→ **Directions for this task**
Output the data that follows exactly, line for line.

→ **Data provided**
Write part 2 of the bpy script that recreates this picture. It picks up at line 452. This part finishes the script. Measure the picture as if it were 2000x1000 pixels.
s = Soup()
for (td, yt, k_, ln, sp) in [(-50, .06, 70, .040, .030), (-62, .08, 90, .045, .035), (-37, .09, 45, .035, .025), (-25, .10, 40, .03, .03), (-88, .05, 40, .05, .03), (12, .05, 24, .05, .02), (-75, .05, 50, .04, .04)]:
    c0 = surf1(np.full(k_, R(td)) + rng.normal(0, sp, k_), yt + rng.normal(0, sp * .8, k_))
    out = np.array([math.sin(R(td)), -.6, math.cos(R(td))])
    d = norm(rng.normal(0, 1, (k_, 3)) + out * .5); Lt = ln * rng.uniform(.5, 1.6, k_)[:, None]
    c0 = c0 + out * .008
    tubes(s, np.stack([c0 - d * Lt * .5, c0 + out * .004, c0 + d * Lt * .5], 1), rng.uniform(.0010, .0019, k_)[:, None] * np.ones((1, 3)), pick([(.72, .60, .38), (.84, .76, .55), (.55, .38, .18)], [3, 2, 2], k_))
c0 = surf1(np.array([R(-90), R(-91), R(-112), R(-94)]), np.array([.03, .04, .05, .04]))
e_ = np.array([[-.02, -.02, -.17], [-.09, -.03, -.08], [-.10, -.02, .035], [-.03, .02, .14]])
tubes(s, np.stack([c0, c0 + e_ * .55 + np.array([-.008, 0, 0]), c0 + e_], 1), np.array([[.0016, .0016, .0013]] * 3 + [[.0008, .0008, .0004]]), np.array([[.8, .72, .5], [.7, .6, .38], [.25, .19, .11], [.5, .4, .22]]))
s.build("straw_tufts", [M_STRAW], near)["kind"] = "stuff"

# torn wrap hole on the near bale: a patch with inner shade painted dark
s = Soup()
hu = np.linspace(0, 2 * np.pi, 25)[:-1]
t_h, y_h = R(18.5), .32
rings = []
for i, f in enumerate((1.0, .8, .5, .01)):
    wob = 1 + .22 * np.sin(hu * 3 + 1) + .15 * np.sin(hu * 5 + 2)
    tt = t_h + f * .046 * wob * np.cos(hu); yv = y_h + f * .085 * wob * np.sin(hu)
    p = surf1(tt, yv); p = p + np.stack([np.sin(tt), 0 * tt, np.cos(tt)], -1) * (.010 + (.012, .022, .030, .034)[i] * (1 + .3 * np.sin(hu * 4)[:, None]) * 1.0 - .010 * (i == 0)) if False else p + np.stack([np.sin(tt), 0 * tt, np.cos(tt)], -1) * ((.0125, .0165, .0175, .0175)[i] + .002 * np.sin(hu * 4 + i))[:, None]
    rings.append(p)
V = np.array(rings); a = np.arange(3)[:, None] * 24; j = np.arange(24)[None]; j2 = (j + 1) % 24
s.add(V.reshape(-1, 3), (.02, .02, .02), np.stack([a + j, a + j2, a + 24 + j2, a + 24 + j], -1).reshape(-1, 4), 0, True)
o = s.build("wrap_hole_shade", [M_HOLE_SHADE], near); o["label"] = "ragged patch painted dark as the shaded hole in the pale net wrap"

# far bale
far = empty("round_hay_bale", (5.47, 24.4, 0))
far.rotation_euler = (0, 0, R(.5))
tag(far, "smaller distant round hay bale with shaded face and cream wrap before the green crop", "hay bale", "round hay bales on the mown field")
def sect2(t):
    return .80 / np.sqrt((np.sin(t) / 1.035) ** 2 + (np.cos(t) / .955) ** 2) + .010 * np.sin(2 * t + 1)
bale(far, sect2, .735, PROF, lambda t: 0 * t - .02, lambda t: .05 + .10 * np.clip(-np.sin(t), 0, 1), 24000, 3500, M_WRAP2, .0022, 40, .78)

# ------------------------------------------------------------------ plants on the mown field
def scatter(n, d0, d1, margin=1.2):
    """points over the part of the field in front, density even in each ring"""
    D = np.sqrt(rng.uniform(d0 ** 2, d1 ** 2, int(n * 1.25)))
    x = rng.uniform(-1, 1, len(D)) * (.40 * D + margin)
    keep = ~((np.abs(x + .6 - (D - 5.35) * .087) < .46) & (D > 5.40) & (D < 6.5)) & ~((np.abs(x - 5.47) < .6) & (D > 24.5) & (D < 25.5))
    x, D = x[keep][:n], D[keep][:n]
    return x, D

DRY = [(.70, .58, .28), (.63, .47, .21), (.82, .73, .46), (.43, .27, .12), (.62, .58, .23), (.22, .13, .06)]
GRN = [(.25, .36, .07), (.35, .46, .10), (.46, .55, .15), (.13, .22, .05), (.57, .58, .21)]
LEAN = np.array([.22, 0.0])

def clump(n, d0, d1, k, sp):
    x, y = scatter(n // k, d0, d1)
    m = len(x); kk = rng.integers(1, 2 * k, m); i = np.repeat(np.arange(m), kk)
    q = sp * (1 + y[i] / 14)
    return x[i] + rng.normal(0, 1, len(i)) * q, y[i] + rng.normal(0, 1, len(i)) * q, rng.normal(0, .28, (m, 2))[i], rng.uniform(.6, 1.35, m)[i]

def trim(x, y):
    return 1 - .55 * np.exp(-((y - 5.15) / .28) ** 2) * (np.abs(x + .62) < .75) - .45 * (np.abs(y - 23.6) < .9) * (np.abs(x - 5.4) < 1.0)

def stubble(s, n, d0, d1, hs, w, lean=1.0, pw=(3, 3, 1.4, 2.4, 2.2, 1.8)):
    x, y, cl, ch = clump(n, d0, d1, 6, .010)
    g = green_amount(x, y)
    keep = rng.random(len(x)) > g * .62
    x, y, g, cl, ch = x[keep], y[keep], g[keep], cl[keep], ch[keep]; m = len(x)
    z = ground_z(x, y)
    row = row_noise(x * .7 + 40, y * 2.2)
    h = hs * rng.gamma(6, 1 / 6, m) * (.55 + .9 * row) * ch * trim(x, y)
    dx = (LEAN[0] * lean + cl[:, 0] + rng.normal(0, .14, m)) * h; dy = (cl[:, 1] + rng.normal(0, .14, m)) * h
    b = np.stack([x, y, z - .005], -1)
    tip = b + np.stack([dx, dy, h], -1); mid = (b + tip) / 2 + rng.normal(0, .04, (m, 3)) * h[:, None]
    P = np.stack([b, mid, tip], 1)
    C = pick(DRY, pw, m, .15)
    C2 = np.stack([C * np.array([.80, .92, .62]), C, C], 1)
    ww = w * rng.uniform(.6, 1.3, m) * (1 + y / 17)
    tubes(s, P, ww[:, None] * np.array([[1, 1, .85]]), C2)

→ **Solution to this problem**
Write part 2 of the bpy script that recreates this picture. It picks up at line 452. This part finishes the script. Measure the picture as if it were 2000x1000 pixels.
s = Soup()
for (td, yt, k_, ln, sp) in [(-50, .06, 70, .040, .030), (-62, .08, 90, .045, .035), (-37, .09, 45, .035, .025), (-25, .10, 40, .03, .03), (-88, .05, 40, .05, .03), (12, .05, 24, .05, .02), (-75, .05, 50, .04, .04)]:
    c0 = surf1(np.full(k_, R(td)) + rng.normal(0, sp, k_), yt + rng.normal(0, sp * .8, k_))
    out = np.array([math.sin(R(td)), -.6, math.cos(R(td))])
    d = norm(rng.normal(0, 1, (k_, 3)) + out * .5); Lt = ln * rng.uniform(.5, 1.6, k_)[:, None]
    c0 = c0 + out * .008
    tubes(s, np.stack([c0 - d * Lt * .5, c0 + out * .004, c0 + d * Lt * .5], 1), rng.uniform(.0010, .0019, k_)[:, None] * np.ones((1, 3)), pick([(.72, .60, .38), (.84, .76, .55), (.55, .38, .18)], [3, 2, 2], k_))
c0 = surf1(np.array([R(-90), R(-91), R(-112), R(-94)]), np.array([.03, .04, .05, .04]))
e_ = np.array([[-.02, -.02, -.17], [-.09, -.03, -.08], [-.10, -.02, .035], [-.03, .02, .14]])
tubes(s, np.stack([c0, c0 + e_ * .55 + np.array([-.008, 0, 0]), c0 + e_], 1), np.array([[.0016, .0016, .0013]] * 3 + [[.0008, .0008, .0004]]), np.array([[.8, .72, .5], [.7, .6, .38], [.25, .19, .11], [.5, .4, .22]]))
s.build("straw_tufts", [M_STRAW], near)["kind"] = "stuff"

# torn wrap hole on the near bale: a patch with inner shade painted dark
s = Soup()
hu = np.linspace(0, 2 * np.pi, 25)[:-1]
t_h, y_h = R(18.5), .32
rings = []
for i, f in enumerate((1.0, .8, .5, .01)):
    wob = 1 + .22 * np.sin(hu * 3 + 1) + .15 * np.sin(hu * 5 + 2)
    tt = t_h + f * .046 * wob * np.cos(hu); yv = y_h + f * .085 * wob * np.sin(hu)
    p = surf1(tt, yv); p = p + np.stack([np.sin(tt), 0 * tt, np.cos(tt)], -1) * (.010 + (.012, .022, .030, .034)[i] * (1 + .3 * np.sin(hu * 4)[:, None]) * 1.0 - .010 * (i == 0)) if False else p + np.stack([np.sin(tt), 0 * tt, np.cos(tt)], -1) * ((.0125, .0165, .0175, .0175)[i] + .002 * np.sin(hu * 4 + i))[:, None]
    rings.append(p)
V = np.array(rings); a = np.arange(3)[:, None] * 24; j = np.arange(24)[None]; j2 = (j + 1) % 24
s.add(V.reshape(-1, 3), (.02, .02, .02), np.stack([a + j, a + j2, a + 24 + j2, a + 24 + j], -1).reshape(-1, 4), 0, True)
o = s.build("wrap_hole_shade", [M_HOLE_SHADE], near); o["label"] = "ragged patch painted dark as the shaded hole in the pale net wrap"

# far bale
far = empty("round_hay_bale", (5.47, 24.4, 0))
far.rotation_euler = (0, 0, R(.5))
tag(far, "smaller distant round hay bale with shaded face and cream wrap before the green crop", "hay bale", "round hay bales on the mown field")
def sect2(t):
    return .80 / np.sqrt((np.sin(t) / 1.035) ** 2 + (np.cos(t) / .955) ** 2) + .010 * np.sin(2 * t + 1)
bale(far, sect2, .735, PROF, lambda t: 0 * t - .02, lambda t: .05 + .10 * np.clip(-np.sin(t), 0, 1), 24000, 3500, M_WRAP2, .0022, 40, .78)

# ------------------------------------------------------------------ plants on the mown field
def scatter(n, d0, d1, margin=1.2):
    """points over the part of the field in front, density even in each ring"""
    D = np.sqrt(rng.uniform(d0 ** 2, d1 ** 2, int(n * 1.25)))
    x = rng.uniform(-1, 1, len(D)) * (.40 * D + margin)
    keep = ~((np.abs(x + .6 - (D - 5.35) * .087) < .46) & (D > 5.40) & (D < 6.5)) & ~((np.abs(x - 5.47) < .6) & (D > 24.5) & (D < 25.5))
    x, D = x[keep][:n], D[keep][:n]
    return x, D

DRY = [(.70, .58, .28), (.63, .47, .21), (.82, .73, .46), (.43, .27, .12), (.62, .58, .23), (.22, .13, .06)]
GRN = [(.25, .36, .07), (.35, .46, .10), (.46, .55, .15), (.13, .22, .05), (.57, .58, .21)]
LEAN = np.array([.22, 0.0])

def clump(n, d0, d1, k, sp):
    x, y = scatter(n // k, d0, d1)
    m = len(x); kk = rng.integers(1, 2 * k, m); i = np.repeat(np.arange(m), kk)
    q = sp * (1 + y[i] / 14)
    return x[i] + rng.normal(0, 1, len(i)) * q, y[i] + rng.normal(0, 1, len(i)) * q, rng.normal(0, .28, (m, 2))[i], rng.uniform(.6, 1.35, m)[i]

def trim(x, y):
    return 1 - .55 * np.exp(-((y - 5.15) / .28) ** 2) * (np.abs(x + .62) < .75) - .45 * (np.abs(y - 23.6) < .9) * (np.abs(x - 5.4) < 1.0)

def stubble(s, n, d0, d1, hs, w, lean=1.0, pw=(3, 3, 1.4, 2.4, 2.2, 1.8)):
    x, y, cl, ch = clump(n, d0, d1, 6, .010)
    g = green_amount(x, y)
    keep = rng.random(len(x)) > g * .62
    x, y, g, cl, ch = x[keep], y[keep], g[keep], cl[keep], ch[keep]; m = len(x)
    z = ground_z(x, y)
    row = row_noise(x * .7 + 40, y * 2.2)
    h = hs * rng.gamma(6, 1 / 6, m) * (.55 + .9 * row) * ch * trim(x, y)
    dx = (LEAN[0] * lean + cl[:, 0] + rng.normal(0, .14, m)) * h; dy = (cl[:, 1] + rng.normal(0, .14, m)) * h
    b = np.stack([x, y, z - .005], -1)
    tip = b + np.stack([dx, dy, h], -1); mid = (b + tip) / 2 + rng.normal(0, .04, (m, 3)) * h[:, None]
    P = np.stack([b, mid, tip], 1)
    C = pick(DRY, pw, m, .15)
    C2 = np.stack([C * np.array([.80, .92, .62]), C, C], 1)
    ww = w * rng.uniform(.6, 1.3, m) * (1 + y / 17)
    tubes(s, P, ww[:, None] * np.array([[1, 1, .85]]), C2)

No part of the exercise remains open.